The era of cheap money is officially over, and the bills are coming due. For over a decade, private equity firms looked like geniuses. They bought companies, loaded them with cheap debt, and sold them to the next buyer for a massive profit. It was a flawless playbook. Until interest rates spiked.
Now, the industry is reckoning with its biggest losses since the 2008 financial crash. We aren't just talking about a few bad investments. This is a systemic revaluation of how billions of dollars of leveraged corporate debt are managed.
When central banks raised interest rates to combat inflation, they altered the math behind every single leveraged buyout executed over the last decade. If you want to understand where the stress lies in corporate finance today, you have to look at the portfolio companies currently drowning in floating-rate debt.
The Death of the Cheap Debt Playbook
Private equity runs on leverage. In a typical buyout, a firm puts down a small amount of equity and borrows the rest, often up to 70% or 80% of the purchase price. When interest rates hovered near zero, servicing that debt was easy.
But most of this debt wasn't fixed. It was floating.
When benchmark rates climbed from zero to over 5%, the interest payments on these corporate loans doubled or tripled overnight. Suddenly, companies that were perfectly healthy on an operational level found their entire cash flow consumed by interest expenses. They aren't failing because their products are bad. They are failing because their balance sheets are ticking time bombs.
Consider the sheer scale of the write-downs hitting major funds. Large-scale institutional investors, known as Limited Partners (LPs), are forcing private equity managers (General Partners, or GPs) to mark down the value of their holdings. For years, critics argued that private equity valuations were artificial, insulated from the daily volatility of the public stock markets. That valuation cushion has evaporated.
The Zero Liquidity Trap
The problem isn't just that these companies are expensive to hold. It's that they are almost impossible to sell.
The exit avenues for private equity have essentially frozen. The Initial Public Offering (IPO) market has been sluggish for anyone without an artificial intelligence narrative, and strategic corporate buyers are being cautious with their own cash.
- No IPOs: Public investors are refusing to buy highly leveraged, unprofitable businesses.
- No Sponsor-to-Sponsor Deals: Private equity firms used to sell companies to each other. With current borrowing costs, financing a new buyout is too expensive to make the math work.
- The Valuation Deadlock: Sellers want yesterday's prices. Buyers offer today's reality. Nothing moves.
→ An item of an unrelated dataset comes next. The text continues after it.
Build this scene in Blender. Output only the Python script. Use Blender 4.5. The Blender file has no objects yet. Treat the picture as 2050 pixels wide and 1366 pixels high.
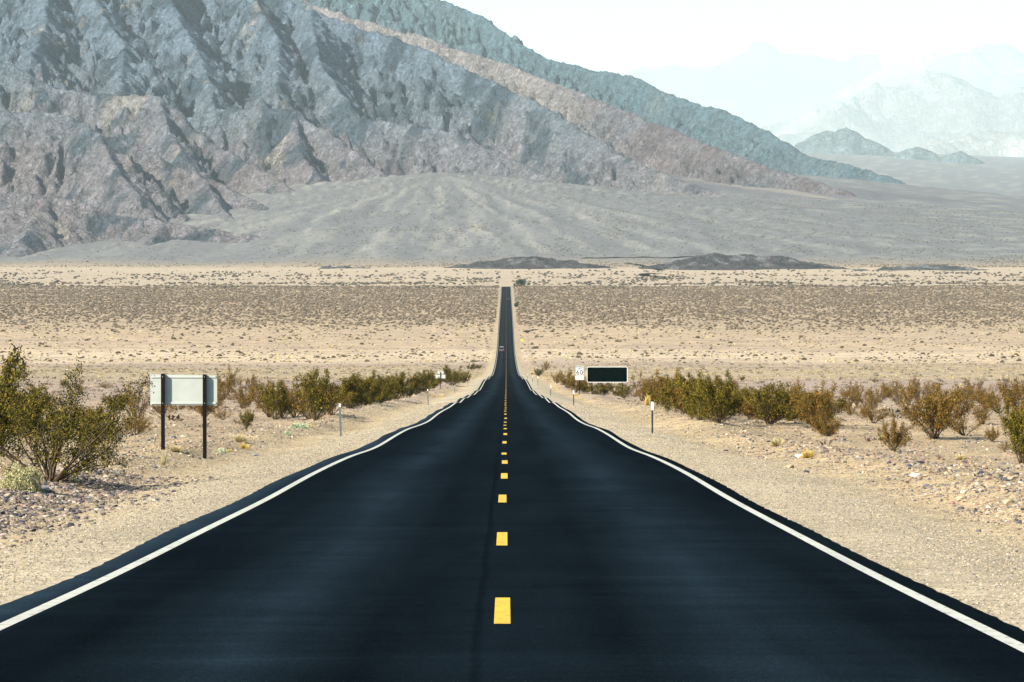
DENOISE = True
import bpy, math, random
import numpy as np
from mathutils import Vector, Matrix
random.seed(7)
R = math.radians
scene = bpy.context.scene
C = scene.collection

# ------------------------------------------------------------------ camera, sky, sun, exposure
F = 7280.0            # focal length in pixels of the 2050 px wide photograph
HY = 500.0            # pixel row of the true horizon
VX = 1013.5           # pixel column the road runs towards
cam_d = bpy.data.cameras.new("camera")
cam = bpy.data.objects.new("camera", cam_d)
C.objects.link(cam)
cam_d.sensor_width = 36.0
cam_d.lens = 36.0 * F / 2050.0
cam_d.clip_start = 1.0
cam_d.clip_end = 200000.0
cam.location = (0, 0, 0)
cam.rotation_euler = (R(90) - math.atan((683 - HY) / F), 0, -math.atan((1025 - VX) / F))
scene.camera = cam

SUN = Vector((-1.0, -0.76, 0.86)).normalized()
elev = math.asin(SUN.z)
world = bpy.data.worlds.new("World")
scene.world = world
world.use_nodes = True
wn = world.node_tree
bg = wn.nodes["Background"]
sky = wn.nodes.new("ShaderNodeTexSky")
sky.sky_type = 'NISHITA'
sky.sun_disc = False
sky.sun_elevation = elev
sky.sun_rotation = math.atan2(SUN.x, SUN.y)
sky.altitude = 100
sky.air_density = 1.0
sky.dust_density = 1.5
sky.ozone_density = 2.0
tn = wn.nodes.new('ShaderNodeMix'); tn.data_type = 'RGBA'; tn.blend_type = 'MULTIPLY'; tn.inputs[0].default_value = 1.0
tn.inputs[7].default_value = (.62, .97, 1.04, 1)
wn.links.new(sky.outputs[0], tn.inputs[6]); wn.links.new(tn.outputs[2], bg.inputs[0])
bg.inputs[1].default_value = 0.078

sun_d = bpy.data.lights.new("sun", 'SUN')
sun_d.energy = 5.0
sun_d.angle = R(0.5)
sun_d.color = (1.0, 0.90, 0.76)
sun = bpy.data.objects.new("sun", sun_d)
C.objects.link(sun)
sun.rotation_euler = SUN.to_track_quat('Z', 'Y').to_euler()

scene.view_settings.view_transform = 'Standard'
scene.view_settings.look = 'None'
scene.view_settings.exposure = 1.70
scene.view_settings.gamma = 1.0
scene.render.engine = 'CYCLES'
scene.cycles.max_bounces = 5
scene.cycles.diffuse_bounces = 3
scene.cycles.glossy_bounces = 2
scene.cycles.volume_bounces = 0
scene.cycles.use_denoising = DENOISE

# ------------------------------------------------------------------ helpers
def tag(o, label=None, cat=None, group=None, kind=None):
    if label: o['label'] = label
    if cat: o['category'] = cat
    if group: o['group'] = group
    if kind: o['kind'] = kind
    return o

def np_mesh(name, V, Fc, mat=None, smooth=False, color=None):
    """V (n,3), Fc (m,3 or 4) -> mesh datablock; color (n,3) becomes the point attribute 'tint'"""
    V = np.ascontiguousarray(V, dtype=np.float32)
    Fc = np.ascontiguousarray(Fc, dtype=np.int32)
    me = bpy.data.meshes.new(name)
    k = Fc.shape[1]
    me.vertices.add(len(V)); me.vertices.foreach_set("co", V.ravel())
    me.loops.add(Fc.size); me.loops.foreach_set("vertex_index", Fc.ravel())
    me.polygons.add(len(Fc))
    me.polygons.foreach_set("loop_start", np.arange(0, Fc.size, k, dtype=np.int32))
    me.polygons.foreach_set("loop_total", np.full(len(Fc), k, dtype=np.int32))
    me.polygons.foreach_set("use_smooth", np.full(len(Fc), smooth, dtype=bool))
    if color is not None:
        at = me.attributes.new("tint", 'FLOAT_COLOR', 'POINT')
        c4 = np.ones((len(V), 4), dtype=np.float32); c4[:, :3] = color
        at.data.foreach_set("color", c4.ravel())
    me.update(calc_edges=True)
    if mat: me.materials.append(mat)
    return me

def link(name, me, parent=None):
    o = bpy.data.objects.new(name, me); C.objects.link(o)
    if parent: o.parent = parent
    return o

def empty(name, loc=(0, 0, 0), rz=0.0):
    o = bpy.data.objects.new(name, None); C.objects.link(o)
    o.location = loc; o.rotation_euler = (0, 0, rz); o.empty_display_size = 0.2
    return o

def grid_faces(nr, nc, keep=None):
    i = np.arange(nr * nc).reshape(nr, nc)
    f = np.stack([i[:-1, :-1], i[:-1, 1:], i[1:, 1:], i[1:, :-1]], -1).reshape(-1, 4)
    return f if keep is None else f[keep.ravel()]

def compact(V, Fc, *attrs):
    used = np.unique(Fc)
    m = np.full(len(V), -1, dtype=np.int64); m[used] = np.arange(len(used))
    return (V[used], m[Fc]) + tuple(a[used] for a in attrs)

# gradient noise, vectorised
def _h(ix, iy, s):
    h = (ix.astype(np.int64) * 374761393 + iy.astype(np.int64) * 668265263 + s * 1274126177) & 0xFFFFFFFF
    h = ((h ^ (h >> 13)) * 1103515245) & 0xFFFFFFFF
    h = ((h ^ (h >> 16)) * 2246822519) & 0xFFFFFFFF
    return (h ^ (h >> 15)).astype(np.float64) * (2 * math.pi / 4294967296.0)
def noise(x, y, s=0):
    x = np.asarray(x, float); y = np.asarray(y, float)
    ix = np.floor(x); iy = np.floor(y); fx = x - ix; fy = y - iy
    u = fx * fx * fx * (fx * (fx * 6 - 15) + 10); v = fy * fy * fy * (fy * (fy * 6 - 15) + 10)
    def g(a, b):
        t = _h(ix + a, iy + b, s)
        return np.cos(t) * (fx - a) + np.sin(t) * (fy - b)
    n0 = g(0, 0); n1 = g(1, 0); n2 = g(0, 1); n3 = g(1, 1)
    return 1.5 * ((n0 * (1 - u) + n1 * u) * (1 - v) + (n2 * (1 - u) + n3 * u) * v)
def fbm(x, y, s=0, o=5, g=0.5, l=2.03):
    a, t = 1.0, 0.0
    for i in range(o):
        t = t + a * noise(x, y, s + i * 17); x = x * l; y = y * l; a *= g
    return t
def ridged(x, y, s=0, o=5, g=0.5, l=2.1):
    a, t, w = 1.0, 0.0, 1.0
    for i in range(o):
        n = 1 - np.abs(noise(x, y, s + i * 31)); n = n * n
        t = t + a * n * w; w = np.clip(n * 1.6, 0, 1); x = x * l; y = y * l; a *= g
    return t
def sstep(a, b, x):
    t = np.clip((np.asarray(x, float) - a) / (b - a), 0, 1); return t * t * (3 - 2 * t)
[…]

Because funds can't sell companies, they can't return cash to their investors. This has created a massive liquidity crunch for pension funds and university endowments. These institutions rely on a steady stream of distributions to fund their own operations and commit to new investments. Instead, they are stuck holding illiquid, marked-down assets.
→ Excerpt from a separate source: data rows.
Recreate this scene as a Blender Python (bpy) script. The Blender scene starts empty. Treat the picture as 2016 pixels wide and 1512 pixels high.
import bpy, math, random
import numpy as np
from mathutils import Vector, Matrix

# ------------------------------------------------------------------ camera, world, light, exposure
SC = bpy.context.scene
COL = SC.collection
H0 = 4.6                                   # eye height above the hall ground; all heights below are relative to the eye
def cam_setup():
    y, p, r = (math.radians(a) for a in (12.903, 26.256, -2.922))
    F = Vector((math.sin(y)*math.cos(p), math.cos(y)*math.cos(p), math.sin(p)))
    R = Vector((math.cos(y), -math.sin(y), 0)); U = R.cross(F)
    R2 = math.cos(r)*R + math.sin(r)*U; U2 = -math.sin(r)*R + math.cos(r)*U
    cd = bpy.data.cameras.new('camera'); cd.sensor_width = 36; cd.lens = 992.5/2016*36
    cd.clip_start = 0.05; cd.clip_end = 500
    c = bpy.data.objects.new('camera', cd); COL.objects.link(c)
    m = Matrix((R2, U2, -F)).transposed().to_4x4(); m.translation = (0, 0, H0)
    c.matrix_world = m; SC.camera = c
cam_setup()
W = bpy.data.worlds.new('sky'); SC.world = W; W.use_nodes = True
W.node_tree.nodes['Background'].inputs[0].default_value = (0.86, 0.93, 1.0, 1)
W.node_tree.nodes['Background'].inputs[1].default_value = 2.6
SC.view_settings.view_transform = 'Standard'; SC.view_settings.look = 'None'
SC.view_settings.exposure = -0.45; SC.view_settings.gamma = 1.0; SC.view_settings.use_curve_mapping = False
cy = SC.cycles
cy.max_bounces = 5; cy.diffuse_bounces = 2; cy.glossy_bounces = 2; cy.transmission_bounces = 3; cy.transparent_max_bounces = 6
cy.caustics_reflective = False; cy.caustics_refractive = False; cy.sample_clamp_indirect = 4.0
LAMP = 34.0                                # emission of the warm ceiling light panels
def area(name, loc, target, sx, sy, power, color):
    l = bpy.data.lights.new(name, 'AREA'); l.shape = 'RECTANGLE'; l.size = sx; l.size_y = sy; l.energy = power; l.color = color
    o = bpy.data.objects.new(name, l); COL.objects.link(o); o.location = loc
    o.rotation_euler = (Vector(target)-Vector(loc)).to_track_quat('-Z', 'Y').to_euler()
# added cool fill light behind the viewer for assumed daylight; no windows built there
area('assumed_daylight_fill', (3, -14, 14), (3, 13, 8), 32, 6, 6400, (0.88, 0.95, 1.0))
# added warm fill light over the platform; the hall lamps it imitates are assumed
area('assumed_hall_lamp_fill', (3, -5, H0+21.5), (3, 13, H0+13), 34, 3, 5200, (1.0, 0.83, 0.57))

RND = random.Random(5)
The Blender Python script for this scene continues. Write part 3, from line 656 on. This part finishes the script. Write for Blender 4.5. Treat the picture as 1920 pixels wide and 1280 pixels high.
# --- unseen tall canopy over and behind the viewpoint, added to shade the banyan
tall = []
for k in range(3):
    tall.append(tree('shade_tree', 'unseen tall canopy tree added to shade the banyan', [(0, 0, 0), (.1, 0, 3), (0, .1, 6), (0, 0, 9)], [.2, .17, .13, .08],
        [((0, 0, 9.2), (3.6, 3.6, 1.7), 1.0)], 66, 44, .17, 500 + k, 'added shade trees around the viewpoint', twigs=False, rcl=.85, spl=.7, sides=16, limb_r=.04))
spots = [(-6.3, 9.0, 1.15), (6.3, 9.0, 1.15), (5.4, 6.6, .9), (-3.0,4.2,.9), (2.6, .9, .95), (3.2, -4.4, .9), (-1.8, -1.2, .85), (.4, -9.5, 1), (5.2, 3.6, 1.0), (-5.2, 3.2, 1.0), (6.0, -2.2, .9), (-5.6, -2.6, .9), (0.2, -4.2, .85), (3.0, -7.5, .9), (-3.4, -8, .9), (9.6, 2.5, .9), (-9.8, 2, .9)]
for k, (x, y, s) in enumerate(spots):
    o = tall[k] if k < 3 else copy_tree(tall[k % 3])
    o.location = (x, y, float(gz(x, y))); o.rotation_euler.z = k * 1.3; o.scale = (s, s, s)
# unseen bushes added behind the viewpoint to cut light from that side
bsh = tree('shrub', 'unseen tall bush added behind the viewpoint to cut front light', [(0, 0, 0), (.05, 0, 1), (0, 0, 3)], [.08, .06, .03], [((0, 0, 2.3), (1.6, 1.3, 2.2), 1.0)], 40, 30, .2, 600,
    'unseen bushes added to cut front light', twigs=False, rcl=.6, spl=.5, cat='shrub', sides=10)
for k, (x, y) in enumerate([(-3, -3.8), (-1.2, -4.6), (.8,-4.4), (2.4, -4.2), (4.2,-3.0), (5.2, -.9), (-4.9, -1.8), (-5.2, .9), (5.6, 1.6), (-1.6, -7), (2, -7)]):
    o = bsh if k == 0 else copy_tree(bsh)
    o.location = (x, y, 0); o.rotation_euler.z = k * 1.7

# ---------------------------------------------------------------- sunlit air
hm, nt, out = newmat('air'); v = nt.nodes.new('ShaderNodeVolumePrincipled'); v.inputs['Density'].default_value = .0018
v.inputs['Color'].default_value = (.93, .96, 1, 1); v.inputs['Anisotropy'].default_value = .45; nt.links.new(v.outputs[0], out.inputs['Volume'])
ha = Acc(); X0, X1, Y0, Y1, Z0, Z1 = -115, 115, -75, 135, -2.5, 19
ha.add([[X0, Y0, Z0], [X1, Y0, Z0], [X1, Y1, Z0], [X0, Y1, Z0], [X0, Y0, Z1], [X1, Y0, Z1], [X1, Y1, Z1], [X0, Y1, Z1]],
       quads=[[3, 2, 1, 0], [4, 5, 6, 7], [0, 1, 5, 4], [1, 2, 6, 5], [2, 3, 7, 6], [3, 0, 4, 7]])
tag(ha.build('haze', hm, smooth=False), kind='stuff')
Engineering Artificial Liquidity
Desperation breeds creativity. To soothe frustrated investors, private equity firms are turning to engineering tricks that carry serious risks.
The most prominent of these tactics is the rise of Net Asset Value (NAV) loans. Instead of borrowing money at the individual company level, private equity funds are borrowing money against the value of their entire portfolio to pay dividends to their investors. Think about that. They are taking out a second mortgage on an entire basket of companies just to manufacture artificial returns and make their investors happy.
It keeps the wheels turning temporarily, but it adds a layer of leverage on top of leverage. If the underlying companies continue to struggle, the systemic risk multiplies.
We are also seeing an explosion in corporate debt restructurings, often called liability management exercises. In plain English, these are distressed debt exchanges where private equity sponsors pit different groups of lenders against each other to rewrite loan terms, extend maturities, and avoid outright bankruptcy. It is a bare-knuckle fight in the credit markets, and it shows just how strained the environment has become.
What Happens Next for Investors
The industry won't disappear, but the game has fundamentally changed. The firms that will survive this cycle are the ones that actually know how to build businesses, not just manipulate balance sheets.
If you are tracking corporate credit or institutional investments, look closely at the vintage years of the funds in question. Funds raised between 2019 and 2021—at the absolute peak of valuation multiples and loose credit terms—are facing the steepest uphill battle.
Fixing this requires operational discipline. Turnaround teams are replacing financial engineers. Firms must cut overhead, optimize pricing strategies, and organically grow earnings before interest, taxes, depreciation, and amortization (EBITDA) simply to stay ahead of their debt service obligations. The era of financial engineering is paused. The era of actual corporate operations is back.